Outro fato curioso que ocorre na região de fronteira do Acre e que tem relação com o direito é, em razão do grande número de estrangeiros em sua maioria bolivianos e peruanos, na “nacionalização brasileira às avessas”. Como o critério adotado pelo Estado Brasileiro é o jus solis, esses estrangeiros pretendem se nacionalizar brasileiros na marra, utilizando-se do requerimento de registro de nascimento tardio, hipótese prevista na lei de registros públicos, para, de posse de duas testemunhas, declarar perante o Juiz que nasceu em território brasileiro. Esses processos demandam bastante atenção do magistrado na sua instrução para não negar direito fundamental ao registro de brasileiros que verdadeiramente nasceram em solo brasileiro, e por outro lado, para negar o registro aos estrangeiros a fim de não consolidar uma fraude praticada pelos estrangeiros que vêm em busca dos benefícios assistenciais/previdenciários existentes no lado brasileiro.
O Brasil possui um imaginário sobre a região norte e um desconhecimento sobre o Acre. Você acha que as iniciativas e ações do Acre tem a devida repercussão no país?
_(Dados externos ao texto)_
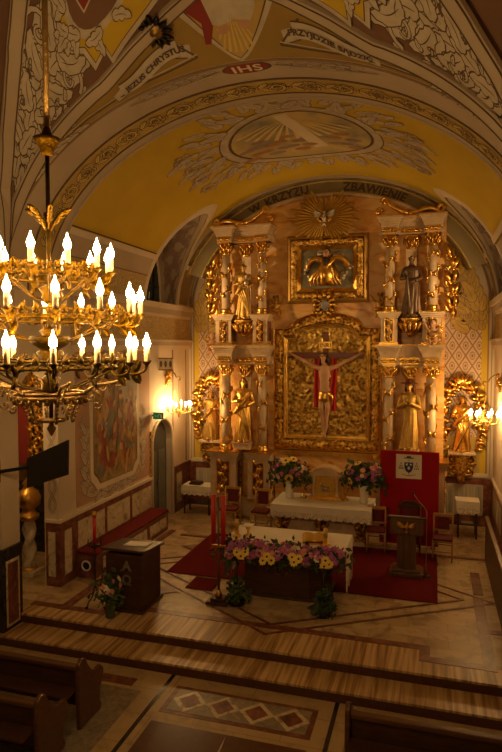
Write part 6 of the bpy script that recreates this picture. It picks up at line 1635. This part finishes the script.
for ti, (z, rr, rc, n, mt, a0) in enumerate(tiers):
    m = MB(); m.tube(circ(rr, 40, z + .025), .014, 6, True); m.tube(circ(rr, 40, z + .075), .009, 6, True)
    for k in range(76):
        a = 2 * PI * k / 76; nr = Vector((math.cos(a), math.sin(a), 0)); tg = Vector((-math.sin(a), math.cos(a), 0)); p = nr * rr + Vector((0, 0, z + .05))
        m.ball_leaf(p, tg * .5 * (-1) ** k + Vector((0, 0, 1)), nr, .065 + .02 * (k % 3 == 0), .034, .5); m.ball_leaf(p, tg * .8 * (-1) ** k - Vector((0, 0, .8)), nr, .06 + .02 * (k % 3 == 1), .032, .5)
    m.build('tier_ring', mt, cd)
    sp = MB()
    for k in range(6):
        a = a0 + 2 * PI * k / 6; d = Vector((math.cos(a), math.sin(a), 0))
        sp.tube(spline([tuple(d * .02 + Vector((0, 0, z - .16))), tuple(d * rr * .4 + Vector((0, 0, z - .12))), tuple(d * rr * .8 + Vector((0, 0, z - .02))), tuple(d * rr + Vector((0, 0, z + .03)))], 4), .008, 5)
    sp.lathe([(.02, -.18), (.06, -.15), (.05, -.10), (.075, -.06), (.02, -.03)], 12, c=(0, 0, z))
    sp.build('tier_spokes', mt, cd)
    for k in range(n):
        a = a0 + 2 * PI * (k + .5) / n; d = Vector((math.cos(a), math.sin(a), 0)); zz = z + .02
        m = MB(); m.tube(spline([tuple(d * (rr - .02) + Vector((0, 0, zz))), tuple(d * (rr + .04) + Vector((0, 0, zz - .05))), tuple(d * (rc - .02) + Vector((0, 0, zz - .03))), tuple(d * rc + Vector((0, 0, zz + .03)))], 4), .009, 6)
        m.lathe([(.008, .02), (.030, .045), (.034, .055), (.014, .055)], 10, c=tuple(d * rc + Vector((0, 0, zz - .01))))
        for q in (-1, 1): m.ball_leaf(d * (rr + .05) + Vector((0, 0, zz - .04)), d * .6 + Vector((0, 0, q * .8)), Vector((-d.y, d.x, 0)), .10, .06, .4)
        arm = m.build('candle_arm', mt, cd)
        bulb_on(arm, tuple(d * rc + Vector((0, 0, zz + .045))), 1.0)
m = MB().lathe([(.03, 4.66), (.13, 4.72), (.15, 4.76), (.14, 4.78), (.04, 4.75)], 18); m.lathe([(.02, 4.50), (.05, 4.55), (.10, 4.66), (.04, 4.70)], 16); m.build('bowl', M['goldlampd'], cd)
m = MB().tube(circ(.245, 32, 4.33), .022, 6, True); m.tube(circ(.245, 32, 4.36), .012, 6, True)
for k in range(24): a = 2 * PI * k / 24; m.ball_leaf((.245 * math.cos(a), .245 * math.sin(a), 4.33), (0, 0, -1), (math.cos(a), math.sin(a), 0), .05, .05, .4)
m.build('lower_ring', M['bronze'], cd)
m = MB()
for k in range(6):
    a = .3 + k * PI / 3; d = Vector((math.cos(a), math.sin(a), 0))
    P = lambda u, v, hh, d=d: Vector((d.x * u - d.y * hh, d.y * u + d.x * hh, v))
    carve_scroll(m, P, (.30, 4.33), .06, 0, 1.3, .014, False); carve_scroll(m, P, (.34, 4.27), .035, 0, -1.2, .012, False)
    m.tube([P(*q, 0) for q in [(.25, 4.34), (.17, 4.26), (.15, 4.18), (.16, 4.14)]], .012, 6); m.tube([P(*q, 0) for q in [(.245, 4.36), (.34, 4.42), (.48, 4.44), (.56, 4.46)]], .012, 6)
    for q in range(5): m.ell(P(.165 + .012 * q, 4.16 + .03 * q, 0), .014, 6, 5)
    for q in range(4): carve_scroll(m, P, (.32 + .06 * q, 4.385 + .016 * q), .03, 0, 1.3 * (-1) ** q, .01, False)
m.build('scroll_brackets', M['bronze'], cd)
MB().lathe([(.10, 4.145), (.11, 4.155), (.11, 4.165), (.03, 4.175)], 18).build('lower_plate', M['bronze'], cd)
MB().lathe([(.004, 4.035), (.018, 4.06), (.036, 4.095), (.018, 4.12), (.014, 4.14)], 12).build('pendant_finial', M['bronze'], cd)
# wall lamps
def sconce(label, s, y):
    x = XC + s * (A - .36); t = thing('sconce', label, 'wall lamp', (x, y, 3.0), 0, 'wall lamps with candle bulbs')
    wx = s * .34
    m = MB(); P = lambda u, v, hh: Vector((wx - s * hh, u, v))
    m.lathe([(.05, -.02), (.11, .0), (.05, .03)], 14, c=(0, 0, .96))
    m.v = [(wx - s * (z - .95), x_, y_ + .92) for x_, y_, z in [(q[0], q[1], q[2]) for q in m.v]]
    for k in range(6): leaf3(m, P, 0, .92, PI * k / 3, .20, .12, .02)
    carve_scroll(m, P, (-.06, .72), .09, PI / 2, 1.2, .04); m.build('back_plate', M['gold'], t)
    m = MB().tube(spline([(wx - s * .02, 0, .92), (wx - s * .10, 0, 1.05), (wx - s * .22, 0, .98), (s * .06, 0, .88), (-s * .02, 0, .90), (-s * .04, 0, .82), (0, 0, .80)], 5), .016, 7); m.build('bracket_arm', M['bronze'], t)
    MB().tube([(0, 0, .81), (0, 0, .02)], .006, 6).build('chain', M['bronze'], t)
    m = MB().lathe([(.004, -.22), (.02, -.19), (.03, -.15), (.02, -.12), (.075, -.06), (.09, -.02), (.03, .02), (.012, .06)], 16); m.build('bowl', M['golddull'], t)
    for k in range(8):
        a = .2 + 2 * PI * k / 8; d = Vector((math.cos(a), math.sin(a), 0))
        m = MB().tube(spline([tuple(d * .05 + Vector((0, 0, -.04))), tuple(d * .18 + Vector((0, 0, -.09))), tuple(d * .30 + Vector((0, 0, -.06))), tuple(d * .33 + Vector((0, 0, -.01)))], 4), .010, 6)
        m.lathe([(.01, -.02), (.035, .0), (.03, .008)], 10, c=tuple(d * .33)); arm = m.build('candle_arm', M['golddull'], t)
        bulb_on(arm, tuple(d * .33 + Vector((0, 0, .005))), 1.1, FW)
sconce('gilded wall lamp of candle bulbs beside the arched doorway', -1, 15.0)
sconce('gilded wall lamp of candle bulbs on the right wall near the pennant-bearing saint', 1, 14.9)
# floodlights standing on the lunette sills, aimed at the altarpiece
def flood(label, s, y, power, tgt):
    x = XC + s * (A - .02); t = thing('floodlight', label, 'floodlight', (x, y, LZ0), 0, 'floodlights on the window sills')
    p = Vector((0, 0, .17)); d = (Vector(tgt) - Vector((x, y, LZ0 + .17))).normalized()
    R = d.to_track_quat('-Z', 'Y').to_matrix()
    m = MB().box(-.11, -.08, .0, .11, .08, .12); m.v = [tuple(R @ Vector(q) + p) for q in m.v]; m.build('housing', M['black'], t, bevel=.008)
    m = MB().box(-.10, -.07, -.004, .10, .07, .002); m.v = [tuple(R @ Vector(q) + p) for q in m.v]; m.build('glass', M['floodglass'], t)
    MB().box(-.06, -.06, 0, .06, .06, .015).tube([(0, 0, 0), (0, 0, .12)], .015, 6).build('bracket', M['black'], t)
    L = bpy.data.lights.new('floodlight_lamp', 'AREA'); L.shape = 'RECTANGLE'; L.size = .20; L.size_y = .14; L.energy = power; L.color = (1, .60, .24); L.spread = 2.2
    o = bpy.data.objects.new('floodlight_lamp', L); col.objects.link(o); o.location = Vector((x, y, LZ0 + .17)) + d * .012; o.rotation_mode = 'QUATERNION'; o.rotation_quaternion = d.to_track_quat('-Z', 'Y')
flood('small black floodlight on the window sill of the left lunette', -1, 13.95, 56, (-2.7, 16.0, 5.6))
flood('unseen black floodlight added on the window sill of the right lunette', 1, 13.95, 50, (-2.7, 16.0, 5.6))  # out of view, added to light the altarpiece from the right
# exit sign, number board, rosette
ex = thing('exit_sign', 'small green exit sign above the arched doorway', 'sign', (XL + .17, 14.12, 2.92))
MB().box(-.14, -.02, -.09, .14, .02, .09).box(-.17, -.01, -.02, -.14, .01, .02).build('housing', M['black'], ex); MB().box(-.13, -.024, -.08, .13, -.02, .08).build('lit_face', M['signgreen'], ex)
run = [[(.02, .05), (.045, .05), (.045, .025), (.02, .025)], [(.0, .02), (.03, .02), (.0, -.02), (-.03, -.02)], [(-.02, -.015), (.0, -.015), (.03, -.055), (.015, -.06)], [(-.09, .0), (-.05, .03), (-.05, -.03)], [(.07, -.05), (.11, -.05), (.11, .05), (.07, .05)]]
painted('pictogram', run, lambda u, v, h: Vector((u, -.024 - h, v)), M['paper'], ex, .002, 0)
nb = thing('number_board', 'white board of three squares high on the wall above the doorway', 'board', (XL + .22, 14.5, 4.25))
for k in (-1, 0, 1):
    q = MB().box(k * .135 - .062, -.02, -.14, k * .135 + .062, .02, .14).build('square_panel', M['cloth'], nb, bevel=.006)
    MB().prism([(k * .135 + .036 * math.cos(2 * PI * i / 16), .085 * math.sin(2 * PI * i / 16)) for i in range(16)], 'y', -.024, -.02).build('dark_motif', M['lineb'], q)
MB().box(-.215, -.015, .14, .21, .015, .165).box(-.215, -.015, -.165, .21, .015, -.14).build('rail', M['bronze'], nb)
ro = thing('ceiling_rosette', 'dark spiky rosette on the ceiling above the left painted ribbon', 'rosette', tuple(tfn(-1.0, .84, .06)))
nrm = (tfn(-1.0, .84, .1) - tfn(-1.0, .84, 0)).normalized(); ro.rotation_mode = 'QUATERNION'; ro.rotation_quaternion = nrm.to_track_quat('Z', 'Y')
MB().lathe([(.14, -.05), (.15, .0), (.09, .03), (.05, .07), (.01, .08)], 18).build('boss', M['bronze'], ro)
m = MB()
for k in range(12): a = 2 * PI * k / 12; m.ball_leaf((.10 * math.cos(a), .10 * math.sin(a), 0), (math.cos(a), math.sin(a), .05), (0, 0, 1), .17, .09, .3)
m.build('leaf_points', M['iron'], ro)
# ---- camera, world
cam = bpy.data.cameras.new('camera'); co = bpy.data.objects.new('camera', cam); col.objects.link(co)
co.location = (0, 0, H); co.rotation_euler = (PI / 2 - math.atan(29 / 600), 0, math.radians(16.8))
cam.sensor_fit = 'VERTICAL'; cam.sensor_height = 24; cam.lens = 24 * 600 / 752; cam.clip_start = .05
sc.camera = co
w = bpy.data.worlds.new('world'); sc.world = w; w.use_nodes = True
w.node_tree.nodes['Background'].inputs[0].default_value = (1, .62, .30, 1); w.node_tree.nodes['Background'].inputs[1].default_value = .004
vs_ = sc.view_settings; vs_.view_transform = 'Standard'; vs_.look = 'None'; vs_.gamma = 1; vs_.exposure = -0.5; vs_.use_curve_mapping = False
Existe uma lacuna e um desconhecimento sobre a região norte pelo resto do país que precisa ser melhor explorado, tanto que a realidade existente não corresponde exatamente ao imaginário popular, sempre ocorrendo boas surpresas. O Acre, que abriga o ponto mais extremo oeste do Brasil, é uma região de diversidades, o grande número de colonizadores vindos de todas as partes do Brasil, em busca da intensa atividade extrativista do ciclo da borracha à época, fizeram da cultura acreana uma mistura de sulistas, nortistas, paulistas,nordestinos e indígenas chegando a combinar o chimarrão, o teréré, o churrasco, a macaxeira, a carne de sol e o tacacá.